Because, here my conversation is not about men or women. It’s about men and women and everyone on this spectrum of human diversity. Would I have written about it if the man was a straight man torturing the woman for, say, dowry? I don’t know. I might. I might not. However, here the news story presents itself an interesting and very important lesson on what happens when one oppressed group (woman – in male-female binary gender identity system) interacts with another oppressed group (homosexuals – in hetero-normalized sexuality of this world).

A gay man, to make his life look “normal”, marries a woman. Under his own ‘cowardice’ to come out, emotional blackmailing and pressure from family or not being sure of his own sexuality at the point of marriage; the reason no one would ever know, except the man himself. One Mr. Vikram Johri writes how this episode is a lesson for gay men.

The writer expects the gay men, and this husband in particular, to show empathy and not to screw up girls’ lives if they don’t have the courage to come out. Sure. What about practicing some empathy yourself and not generalizing for all gay men? Also, being able to put yourself in the other men’s shoes to understand that it’s not easy, not at all to come out and live by your own standards. And it’s not fun inside the closet.

He writes, “Coming out is not about courage. It is about finally ridding yourself of the miasma of incompleteness that you discover you have caged yourself in for no good reason. It is about realising your life's potential and leading a fuller existence. And it is about being humane. If you do not have the guts to come out, sure, stay in the closet.” In the same breath he says its not about courage and its about having the gut when one has to come out. Boy, you are confused. Because in between these two opposites, everything else you have written, demands courage beyond the mundane. And if it was that easy, people would have had good lives in general, not just gay people out of the closet.

Also, the wife writes, “I never wanted anything from you but due to your abnormal sexuality you thought I needed sex from you but that's wrong.” An AIIMS doctor calls a man’s homosexual orientation as abnormal. What kind of acceptance is that? That too coming from a doctor? The post only shows how she is playing “I am a victim” game. And sadly, that’s one game we love to play all the time. That makes our side more sympathetic. If you knew your husband is not sexually compatible, you need a divorce not a facebook outburst and suicide. But indeed, the wife needed courage too. For she was in her own closet. The closet of being a homo-wife. The parents and family were in the closet too. The closet of being parents and family of a homosexual man. As the man struggled his own coming out so did his wife and family. If there’s an expectation upon him to come out, so it is on the others too. ‘coz our stories are not isolated atoms. They are interlinked and survive on this relational spectrum of life.

Both of them, the husband and the wife, were in the closet. Closets suffocate. Suffocation kills. Either the closeted gay man would have died or the closeted wife of the gay man would have. In this case the wife did.

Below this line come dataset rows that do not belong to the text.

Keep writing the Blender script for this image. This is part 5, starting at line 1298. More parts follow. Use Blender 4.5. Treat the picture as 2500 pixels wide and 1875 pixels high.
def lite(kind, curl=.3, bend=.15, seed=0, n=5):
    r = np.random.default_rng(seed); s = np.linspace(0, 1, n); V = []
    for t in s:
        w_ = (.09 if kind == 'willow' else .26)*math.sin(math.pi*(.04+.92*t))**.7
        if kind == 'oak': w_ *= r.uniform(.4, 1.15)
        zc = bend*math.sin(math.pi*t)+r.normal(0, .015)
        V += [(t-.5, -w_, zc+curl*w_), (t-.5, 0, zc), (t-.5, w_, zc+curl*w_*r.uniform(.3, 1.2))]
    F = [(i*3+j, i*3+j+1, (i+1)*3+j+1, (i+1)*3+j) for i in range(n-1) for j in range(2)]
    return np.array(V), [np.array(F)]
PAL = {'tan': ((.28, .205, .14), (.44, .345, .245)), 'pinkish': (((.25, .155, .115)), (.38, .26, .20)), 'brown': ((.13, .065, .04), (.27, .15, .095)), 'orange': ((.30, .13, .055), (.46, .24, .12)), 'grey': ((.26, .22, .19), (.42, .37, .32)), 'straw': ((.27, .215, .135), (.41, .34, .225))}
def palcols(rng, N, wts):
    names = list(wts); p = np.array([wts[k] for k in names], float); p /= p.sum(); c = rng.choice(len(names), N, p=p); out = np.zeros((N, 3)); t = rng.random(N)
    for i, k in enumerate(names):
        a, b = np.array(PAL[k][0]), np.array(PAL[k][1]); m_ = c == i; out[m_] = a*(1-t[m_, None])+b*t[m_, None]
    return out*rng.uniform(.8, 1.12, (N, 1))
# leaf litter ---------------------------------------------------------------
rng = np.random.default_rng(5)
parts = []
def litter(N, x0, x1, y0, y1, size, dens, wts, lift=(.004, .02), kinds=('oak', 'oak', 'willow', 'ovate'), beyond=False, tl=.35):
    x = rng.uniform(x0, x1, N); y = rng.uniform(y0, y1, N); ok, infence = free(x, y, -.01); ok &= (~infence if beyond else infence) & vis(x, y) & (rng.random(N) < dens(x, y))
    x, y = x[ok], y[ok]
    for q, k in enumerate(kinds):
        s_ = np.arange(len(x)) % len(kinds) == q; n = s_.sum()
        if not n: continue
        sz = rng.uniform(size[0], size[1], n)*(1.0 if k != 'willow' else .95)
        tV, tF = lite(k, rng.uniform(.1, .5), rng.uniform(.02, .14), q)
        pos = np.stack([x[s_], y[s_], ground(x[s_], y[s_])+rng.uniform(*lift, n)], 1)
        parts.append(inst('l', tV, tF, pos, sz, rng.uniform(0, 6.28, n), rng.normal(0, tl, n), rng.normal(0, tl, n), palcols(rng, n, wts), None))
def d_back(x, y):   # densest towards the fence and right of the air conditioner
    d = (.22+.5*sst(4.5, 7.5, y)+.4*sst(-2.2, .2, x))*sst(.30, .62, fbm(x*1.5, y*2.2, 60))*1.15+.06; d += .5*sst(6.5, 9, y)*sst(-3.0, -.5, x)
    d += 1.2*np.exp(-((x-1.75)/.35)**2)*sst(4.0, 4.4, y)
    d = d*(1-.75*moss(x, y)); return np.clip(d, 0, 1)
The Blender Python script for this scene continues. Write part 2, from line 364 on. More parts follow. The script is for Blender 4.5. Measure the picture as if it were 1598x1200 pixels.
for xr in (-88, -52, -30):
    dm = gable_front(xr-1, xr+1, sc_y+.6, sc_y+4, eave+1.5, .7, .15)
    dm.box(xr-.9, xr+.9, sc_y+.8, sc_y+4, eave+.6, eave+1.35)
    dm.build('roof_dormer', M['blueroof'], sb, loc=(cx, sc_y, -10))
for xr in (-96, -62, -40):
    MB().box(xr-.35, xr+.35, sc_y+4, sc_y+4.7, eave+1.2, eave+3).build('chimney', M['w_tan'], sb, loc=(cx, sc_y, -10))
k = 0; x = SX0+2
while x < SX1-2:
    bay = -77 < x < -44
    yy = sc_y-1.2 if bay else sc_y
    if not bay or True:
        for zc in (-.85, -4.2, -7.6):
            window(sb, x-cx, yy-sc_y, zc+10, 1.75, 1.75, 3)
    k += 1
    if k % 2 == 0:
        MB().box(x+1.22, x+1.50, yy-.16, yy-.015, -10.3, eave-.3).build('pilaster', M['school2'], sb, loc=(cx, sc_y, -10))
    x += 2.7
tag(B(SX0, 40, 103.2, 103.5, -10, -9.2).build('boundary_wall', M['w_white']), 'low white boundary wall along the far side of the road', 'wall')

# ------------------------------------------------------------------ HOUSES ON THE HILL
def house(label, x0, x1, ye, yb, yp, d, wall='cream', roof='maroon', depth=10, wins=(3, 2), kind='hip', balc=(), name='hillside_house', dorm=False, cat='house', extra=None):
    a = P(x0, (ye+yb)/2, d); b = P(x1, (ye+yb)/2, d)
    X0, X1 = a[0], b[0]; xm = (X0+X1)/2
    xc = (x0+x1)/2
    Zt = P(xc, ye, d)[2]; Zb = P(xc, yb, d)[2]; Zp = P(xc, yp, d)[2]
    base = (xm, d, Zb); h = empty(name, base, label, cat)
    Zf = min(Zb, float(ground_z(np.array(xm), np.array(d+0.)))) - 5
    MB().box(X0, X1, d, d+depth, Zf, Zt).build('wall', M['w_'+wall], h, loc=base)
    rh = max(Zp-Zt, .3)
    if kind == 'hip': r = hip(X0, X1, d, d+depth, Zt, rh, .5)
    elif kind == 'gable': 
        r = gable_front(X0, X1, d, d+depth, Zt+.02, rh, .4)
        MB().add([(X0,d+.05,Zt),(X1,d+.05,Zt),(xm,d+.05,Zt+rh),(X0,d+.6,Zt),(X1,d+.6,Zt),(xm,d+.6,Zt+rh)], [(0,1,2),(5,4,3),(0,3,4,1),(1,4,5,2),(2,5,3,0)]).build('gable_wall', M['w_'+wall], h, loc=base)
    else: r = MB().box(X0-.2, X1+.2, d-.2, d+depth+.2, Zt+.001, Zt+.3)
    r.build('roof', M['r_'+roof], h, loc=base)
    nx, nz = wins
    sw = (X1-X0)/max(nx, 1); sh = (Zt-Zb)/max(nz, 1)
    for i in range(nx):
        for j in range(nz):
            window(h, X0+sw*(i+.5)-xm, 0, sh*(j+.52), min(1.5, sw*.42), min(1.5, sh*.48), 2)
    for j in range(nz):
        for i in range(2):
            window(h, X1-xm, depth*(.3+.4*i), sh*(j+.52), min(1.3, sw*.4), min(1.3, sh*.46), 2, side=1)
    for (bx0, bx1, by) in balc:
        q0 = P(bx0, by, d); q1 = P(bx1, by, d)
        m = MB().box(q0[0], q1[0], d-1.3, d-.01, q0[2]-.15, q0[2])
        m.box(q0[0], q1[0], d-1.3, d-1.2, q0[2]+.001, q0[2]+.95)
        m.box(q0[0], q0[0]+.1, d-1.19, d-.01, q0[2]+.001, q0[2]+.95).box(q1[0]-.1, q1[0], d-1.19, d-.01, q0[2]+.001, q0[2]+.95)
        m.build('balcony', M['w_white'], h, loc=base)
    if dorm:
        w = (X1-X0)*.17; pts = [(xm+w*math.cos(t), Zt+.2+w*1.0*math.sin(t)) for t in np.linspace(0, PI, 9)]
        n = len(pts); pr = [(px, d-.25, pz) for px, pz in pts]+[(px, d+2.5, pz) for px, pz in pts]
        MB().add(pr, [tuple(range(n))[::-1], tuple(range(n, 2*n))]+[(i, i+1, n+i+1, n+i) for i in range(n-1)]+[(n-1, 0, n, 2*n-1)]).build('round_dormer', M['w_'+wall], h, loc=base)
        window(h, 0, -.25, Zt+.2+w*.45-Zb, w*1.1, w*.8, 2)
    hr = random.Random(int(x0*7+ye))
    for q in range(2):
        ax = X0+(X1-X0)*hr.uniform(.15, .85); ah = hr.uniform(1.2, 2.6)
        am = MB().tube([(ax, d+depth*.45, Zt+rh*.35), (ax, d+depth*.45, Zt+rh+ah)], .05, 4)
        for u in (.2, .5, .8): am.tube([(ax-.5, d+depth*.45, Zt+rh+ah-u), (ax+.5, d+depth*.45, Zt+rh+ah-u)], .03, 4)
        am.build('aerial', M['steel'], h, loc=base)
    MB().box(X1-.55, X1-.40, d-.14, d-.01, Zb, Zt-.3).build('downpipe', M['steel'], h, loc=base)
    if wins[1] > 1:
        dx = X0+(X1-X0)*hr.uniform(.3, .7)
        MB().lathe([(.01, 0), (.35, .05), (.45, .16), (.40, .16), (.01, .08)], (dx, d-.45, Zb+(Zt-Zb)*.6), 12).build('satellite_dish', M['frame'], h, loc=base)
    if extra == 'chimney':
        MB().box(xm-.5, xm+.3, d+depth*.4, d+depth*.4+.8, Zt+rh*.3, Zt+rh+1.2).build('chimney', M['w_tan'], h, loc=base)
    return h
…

I wonder if that husband would have killed himself, would it have been equally interesting news. Well, several reports say that many young boys and girls end their lives quite frequently because they can’t come out due to their heteronormative families. I wonder if someone would report someday, “a youth killed himself/herself because his/her parents were homophobic heterosexuals.” So every time a person of sexual minority commits suicide, is the heterosexual parent or the sibling or anyone who is blamed? In most such cases, they are not even reported .Once again, please note I am not say the death of wife is not sad or the acts of the husband is justified. My point is that we need to come out of the black and white, the wrong and the right, mindset. We need to stop seeing people as right or wrong. But their actions. Coz when we call an entire person wrong, we create stereotypes. And stereotypes kill.

You know, it’s not the ‘gay’ in the ‘gay man’ who killed. It’s the ‘man’ who did. Not because men are evil. But because men are taught, to the level of being indoctrinated, to be the stronger one. And to be a stronger, one needs the other to be weaker. To be survivor and not the killed, one has to kill, it seems. And this logic is what we need to challenge and change. No blaming, shaming and pushing the guilt will help. Because it never has. It’s not my versus yours war. This life is ours, intricately linked. And our solutions have to comprehensive and interlinked. If there’s an expectation from gay men and women to come out, there has to be an expectation from heterosexual man and women to accept alternate sexualities with as much respect as they accept their own. If there is an expectation upon a group of people to be courageous and compassionate, we will have to start from ourselves being the same.

The wife died. She has attained nirvana from all her pains. And she has left the husband behind with more than adequate punishment – a lifetime of violent prejudice and shame. So let’s deal with it in perspective, people. 'Coz the killer and the killed, is inside us... all of us. We have to decide, if we want to bury the killed and heal the killer, or victimize the killed and hide the killer.